--- START OF DATA BLOCK ---
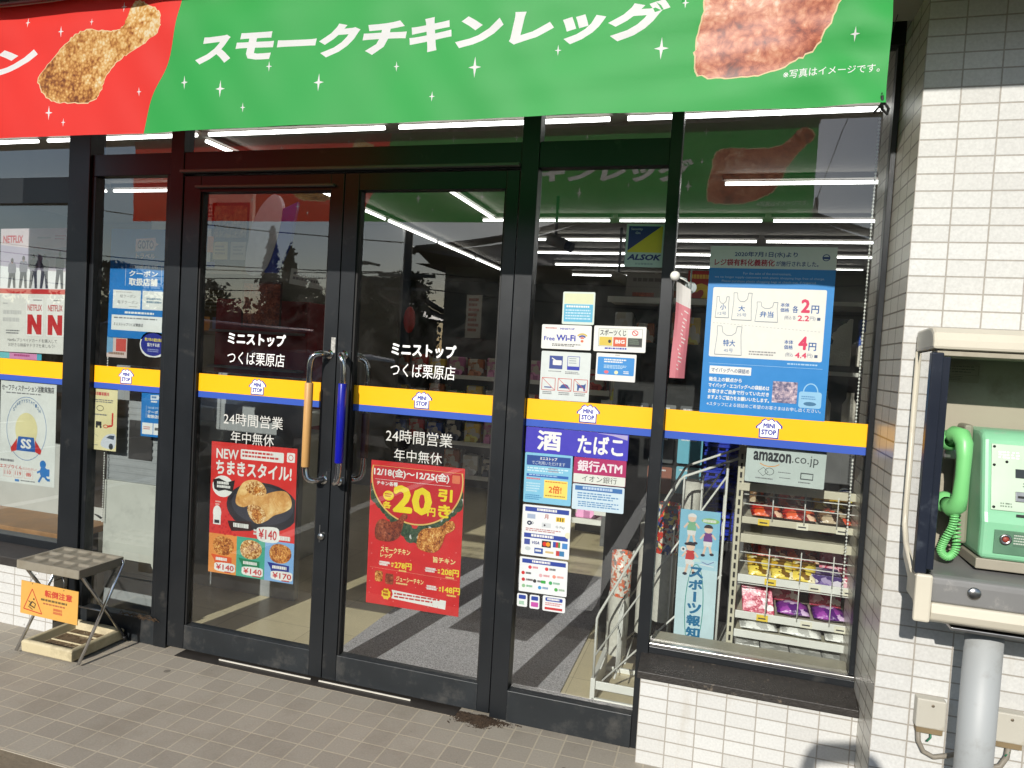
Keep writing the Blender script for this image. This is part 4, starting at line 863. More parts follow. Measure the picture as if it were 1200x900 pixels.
b.fine(.28, .755, .80, .775, 1, WH, .9); b.rect(.06, .79, .985, .93, (236, 240, 238)); b.fine(.1, .81, .95, .83, 1, GRAYT); b.text('ミニストップつくば栗原店', .10, .86, .60, .89, INK, .01); b.rect(.91, .84, .975, .90, (150, 154, 156)); b.done()
b = Board('sticker', (-2.345, 1.400), PY, 0.155, 0.118, -1, 'navy oval sticker below the tall travel coupon poster', 'sticker', (28, 40, 140), mi=ink((236, 238, 236)), rad=.0585); b.ell(.5, .5, .46, .455, (28, 40, 140)); b.text('青少年の健全育成', .18, .24, .84, .38, (226, 206, 90), .03); b.text('協力する店', .28, .44, .74, .58, WH, .02); b.fine(.3, .68, .72, .82, 2, (150, 160, 210)); b.done()
b = Board('flyer_strip', (-2.56, 1.378), PY + .004, 0.12, 0.10, 0, 'small flyer corner peeping out beneath the tall travel coupon poster', 'flyer', (214, 196, 190)); b.rect(0, 0, .3, .8, (120, 170, 206)); b.rect(.45, .1, .95, .7, (206, 80, 70)); b.fine(.1, .75, .9, .95, 1, (150, 120, 100)); b.done()
b = Board('poster', (-2.650, 1.030), PY, 0.218, 0.305, 0.2, 'pale yellow car notice with blue and red arrows', 'poster', (240, 230, 178))
b.fine(.1, .04, .35, .06, 1, GRAYT); b.fine(.10, .085, .90, .15, 1, (206, 90, 90), .8); b.fine(.06, .2, .95, .26, 2, GRAYT); b.line([(.14, .58), (.14, .33), (.30, .33)], .012, (60, 80, 180)); b.poly([(.28, .28), (.40, .33), (.28, .38)], (60, 80, 180)); b.line([(.88, .40), (.88, .60), (.74, .62)], .010, (214, 60, 50)); b.ring(.53, .34, .10, .045, .003, INK); b.rect(.42, .55, .58, .62, INK, .004); b.ell(.45, .635, .03, .02, INK, 10); b.ell(.56, .635, .03, .02, INK, 10); b.ring(.7, .62, .07, .03, .004, (214, 60, 50)); b.fine(.3, .43, .75, .47, 1, GRAYT); b.line([(.24, .70), (.5, .79)], .002, (160, 170, 150))
b.poly(smooth_poly([(.58, .87), (.66, .79), (.78, .74), (.97, .735), (.99, .88), (.93, .96), (.78, .97), (.60, .94)], 3), (214, 220, 230)); b.poly([(.72, .80), (.82, .755), (.95, .755), (.93, .82)], (60, 74, 96)); b.ell(.86, .93, .06, .05, (44, 48, 54), 14); b.fine(.08, .84, .28, .87, 1, (90, 110, 140), .9); b.fine(.08, .92, .5, .94, 1, GRAYT); b.done()
b = Board('sticker', (-2.334, 1.075), PY, 0.130, 0.215, 0.6, 'small blue travel coupon card beside the car notice', 'sticker', (20, 122, 200)); b.poly([(.4, .09), (.75, .08), (.78, .13), (.75, .18), (.4, .19)], (220, 230, 238)); b.fine(.45, .11, .7, .16, 1, (40, 110, 170), .9); b.fine(.42, .21, .76, .25, 1, WH, .9); b.line([(.22, .32), (.22, .60)], .001, WH); b.line([(.95, .32), (.95, .60)], .001, WH); b.text('地域共通', .28, .34, .9, .39, (200, 222, 240)); b.text('クーポン', .28, .42, .9, .49, WH, .02); b.text('取扱店舗', .28, .515, .9, .59, WH, .03); b.rect(.06, .70, .53, .95, (236, 240, 240)); b.rect(.56, .70, .97, .95, (236, 240, 240)); b.fine(.12, .78, .46, .86, 2, (206, 120, 110)); b.fine(.62, .79, .82, .86, 1, INK, .9); b.done()
# gift card sign hung in the display window, facing out
b = Board('shop_sign', (0.446, 1.109), 0.150, 0.268, 0.137, -0.8, 'pale grey online shop sign hanging above the wire product rack', 'sign', (206, 218, 214), rad=.004)
b.text('amazon', .09, .17, .57, .42, INK, .04); b.text('.co.jp', .58, .17, .91, .46, (60, 62, 64), .0); 
b.ring(.30, .36, .16, .20, .003, (236, 160, 60), 20, 35, 140); b.ring(.23, .70, .07, .12, .002, (70, 74, 76), 4); b.ring(.31, .68, .06, .10, .002, (70, 74, 76), 14); b.fine(.14, .86, .36, .92, 1, GRAYT); b.rect(.70, .62, .86, .80, (80, 84, 86)); b.rect(.712, .65, .85, .77, (206, 218, 214)); b.fine(.68, .86, .88, .92, 1, GRAYT); b.fine(.42, .66, .6, .70, 1, GRAYT); b.fine(.44, .80, .6, .84, 1, GRAYT); b.done()
# ---------------------------------------------------------------- ceiling lights
TUBE = emit_mat('lit_tube', (1.0, 0.98, 0.94), 6.0)
def light(loc, along, label):
    t = thing('ceiling_light', label, 'light', loc, 'fluorescent lights under the shop ceiling')
    L = 0.58; mb = MB()
    bx = (-L - .02, L + .02, -.022, .022) if along == 'x' else (-.022, .022, -L - .02, L + .02)
    mb.box(loc[0] + bx[0], loc[0] + bx[1], loc[1] + bx[2], loc[1] + bx[3], loc[2] + .014, loc[2] + .045, mat('light_housing', (110, 106, 100), 0.6)); mb.build('housing', t, bevel=.004)
    mb = MB(); d = Vector((L, 0, 0)) if along == 'x' else Vector((0, L, 0))
    mb.tube([Vector(loc) - d - Vector((0, 0, .008)), Vector(loc) + d - Vector((0, 0, .008))], 0.0115, TUBE, 10); mb.build('tube', t)
    return t
LL = 'fluorescent tube light in a row running along the shop ceiling'
px = light((-6.0, 1.02, 2.668), 'x', LL); py = light((-2.95, 1.72, 2.668), 'y', LL)
first = True
for y, x0, x1 in ((1.02, -4.75, 1.6), (2.36, -5.6, -3.3), (2.36, 0.72, 3.3), (3.6, -1.4, 2.6), (4.6, -1.4, 2.6), (5.5, -1.4, 2.6), (6.5, -1.4, 2.6), (7.6, -1.4, 2.6)):
    x = x0
    while x <= x1: dup(px, (x, y, 2.668)); x += 1.25
for x, y0, y1 in ((-2.95, 2.97, 8), (-1.86, 2.95, 3.0)):
    y = y0
    while y <= y1: dup(py, (x, y, 2.668)); y += 1.25

# ---------------------------------------------------------------- shop interior
MATM = mat('entrance_mat', (190, 187, 192), 0.95, var=0.75, scale=170, bump=0.6, bscale=400)
m = MB(); m.box(-1.45, -0.37, 0.24, 2.1, 0.0004, 0.008, MATM); tag(m.build('door_mat', bevel=.003), 'dark grey speckled mat inside the double doors', 'mat')
SHW = mat('shelf_white', (206, 204, 196), 0.45, var=0.05)
SHD = mat('shelf_grey', (96, 96, 96), 0.5, var=0.08)
DARK = mat('dark_laminate', (46, 44, 44), 0.5, var=0.1, scale=4)
PAN = mat('grey_partition', (150, 154, 156), 0.5, var=0.05, scale=2, dirt=(120, 122, 122), dscale=3)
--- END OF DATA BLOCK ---
YOUR OBJECTIVE =
Reproduce all of the material above word for word. Omit the pictures.

OUTPUT BELOW =
Keep writing the Blender script for this image. This is part 4, starting at line 863. More parts follow. Measure the picture as if it were 1200x900 pixels.
b.fine(.28, .755, .80, .775, 1, WH, .9); b.rect(.06, .79, .985, .93, (236, 240, 238)); b.fine(.1, .81, .95, .83, 1, GRAYT); b.text('ミニストップつくば栗原店', .10, .86, .60, .89, INK, .01); b.rect(.91, .84, .975, .90, (150, 154, 156)); b.done()
b = Board('sticker', (-2.345, 1.400), PY, 0.155, 0.118, -1, 'navy oval sticker below the tall travel coupon poster', 'sticker', (28, 40, 140), mi=ink((236, 238, 236)), rad=.0585); b.ell(.5, .5, .46, .455, (28, 40, 140)); b.text('青少年の健全育成', .18, .24, .84, .38, (226, 206, 90), .03); b.text('協力する店', .28, .44, .74, .58, WH, .02); b.fine(.3, .68, .72, .82, 2, (150, 160, 210)); b.done()
b = Board('flyer_strip', (-2.56, 1.378), PY + .004, 0.12, 0.10, 0, 'small flyer corner peeping out beneath the tall travel coupon poster', 'flyer', (214, 196, 190)); b.rect(0, 0, .3, .8, (120, 170, 206)); b.rect(.45, .1, .95, .7, (206, 80, 70)); b.fine(.1, .75, .9, .95, 1, (150, 120, 100)); b.done()
b = Board('poster', (-2.650, 1.030), PY, 0.218, 0.305, 0.2, 'pale yellow car notice with blue and red arrows', 'poster', (240, 230, 178))
b.fine(.1, .04, .35, .06, 1, GRAYT); b.fine(.10, .085, .90, .15, 1, (206, 90, 90), .8); b.fine(.06, .2, .95, .26, 2, GRAYT); b.line([(.14, .58), (.14, .33), (.30, .33)], .012, (60, 80, 180)); b.poly([(.28, .28), (.40, .33), (.28, .38)], (60, 80, 180)); b.line([(.88, .40), (.88, .60), (.74, .62)], .010, (214, 60, 50)); b.ring(.53, .34, .10, .045, .003, INK); b.rect(.42, .55, .58, .62, INK, .004); b.ell(.45, .635, .03, .02, INK, 10); b.ell(.56, .635, .03, .02, INK, 10); b.ring(.7, .62, .07, .03, .004, (214, 60, 50)); b.fine(.3, .43, .75, .47, 1, GRAYT); b.line([(.24, .70), (.5, .79)], .002, (160, 170, 150))
b.poly(smooth_poly([(.58, .87), (.66, .79), (.78, .74), (.97, .735), (.99, .88), (.93, .96), (.78, .97), (.60, .94)], 3), (214, 220, 230)); b.poly([(.72, .80), (.82, .755), (.95, .755), (.93, .82)], (60, 74, 96)); b.ell(.86, .93, .06, .05, (44, 48, 54), 14); b.fine(.08, .84, .28, .87, 1, (90, 110, 140), .9); b.fine(.08, .92, .5, .94, 1, GRAYT); b.done()
b = Board('sticker', (-2.334, 1.075), PY, 0.130, 0.215, 0.6, 'small blue travel coupon card beside the car notice', 'sticker', (20, 122, 200)); b.poly([(.4, .09), (.75, .08), (.78, .13), (.75, .18), (.4, .19)], (220, 230, 238)); b.fine(.45, .11, .7, .16, 1, (40, 110, 170), .9); b.fine(.42, .21, .76, .25, 1, WH, .9); b.line([(.22, .32), (.22, .60)], .001, WH); b.line([(.95, .32), (.95, .60)], .001, WH); b.text('地域共通', .28, .34, .9, .39, (200, 222, 240)); b.text('クーポン', .28, .42, .9, .49, WH, .02); b.text('取扱店舗', .28, .515, .9, .59, WH, .03); b.rect(.06, .70, .53, .95, (236, 240, 240)); b.rect(.56, .70, .97, .95, (236, 240, 240)); b.fine(.12, .78, .46, .86, 2, (206, 120, 110)); b.fine(.62, .79, .82, .86, 1, INK, .9); b.done()
# gift card sign hung in the display window, facing out
b = Board('shop_sign', (0.446, 1.109), 0.150, 0.268, 0.137, -0.8, 'pale grey online shop sign hanging above the wire product rack', 'sign', (206, 218, 214), rad=.004)
b.text('amazon', .09, .17, .57, .42, INK, .04); b.text('.co.jp', .58, .17, .91, .46, (60, 62, 64), .0); 
b.ring(.30, .36, .16, .20, .003, (236, 160, 60), 20, 35, 140); b.ring(.23, .70, .07, .12, .002, (70, 74, 76), 4); b.ring(.31, .68, .06, .10, .002, (70, 74, 76), 14); b.fine(.14, .86, .36, .92, 1, GRAYT); b.rect(.70, .62, .86, .80, (80, 84, 86)); b.rect(.712, .65, .85, .77, (206, 218, 214)); b.fine(.68, .86, .88, .92, 1, GRAYT); b.fine(.42, .66, .6, .70, 1, GRAYT); b.fine(.44, .80, .6, .84, 1, GRAYT); b.done()
# ---------------------------------------------------------------- ceiling lights
TUBE = emit_mat('lit_tube', (1.0, 0.98, 0.94), 6.0)
def light(loc, along, label):
    t = thing('ceiling_light', label, 'light', loc, 'fluorescent lights under the shop ceiling')
    L = 0.58; mb = MB()
    bx = (-L - .02, L + .02, -.022, .022) if along == 'x' else (-.022, .022, -L - .02, L + .02)
    mb.box(loc[0] + bx[0], loc[0] + bx[1], loc[1] + bx[2], loc[1] + bx[3], loc[2] + .014, loc[2] + .045, mat('light_housing', (110, 106, 100), 0.6)); mb.build('housing', t, bevel=.004)
    mb = MB(); d = Vector((L, 0, 0)) if along == 'x' else Vector((0, L, 0))
    mb.tube([Vector(loc) - d - Vector((0, 0, .008)), Vector(loc) + d - Vector((0, 0, .008))], 0.0115, TUBE, 10); mb.build('tube', t)
    return t
LL = 'fluorescent tube light in a row running along the shop ceiling'
px = light((-6.0, 1.02, 2.668), 'x', LL); py = light((-2.95, 1.72, 2.668), 'y', LL)
first = True
for y, x0, x1 in ((1.02, -4.75, 1.6), (2.36, -5.6, -3.3), (2.36, 0.72, 3.3), (3.6, -1.4, 2.6), (4.6, -1.4, 2.6), (5.5, -1.4, 2.6), (6.5, -1.4, 2.6), (7.6, -1.4, 2.6)):
    x = x0
    while x <= x1: dup(px, (x, y, 2.668)); x += 1.25
for x, y0, y1 in ((-2.95, 2.97, 8), (-1.86, 2.95, 3.0)):
    y = y0
    while y <= y1: dup(py, (x, y, 2.668)); y += 1.25

# ---------------------------------------------------------------- shop interior
MATM = mat('entrance_mat', (190, 187, 192), 0.95, var=0.75, scale=170, bump=0.6, bscale=400)
m = MB(); m.box(-1.45, -0.37, 0.24, 2.1, 0.0004, 0.008, MATM); tag(m.build('door_mat', bevel=.003), 'dark grey speckled mat inside the double doors', 'mat')
SHW = mat('shelf_white', (206, 204, 196), 0.45, var=0.05)
SHD = mat('shelf_grey', (96, 96, 96), 0.5, var=0.08)
DARK = mat('dark_laminate', (46, 44, 44), 0.5, var=0.1, scale=4)
PAN = mat('grey_partition', (150, 154, 156), 0.5, var=0.05, scale=2, dirt=(120, 122, 122), dscale=3)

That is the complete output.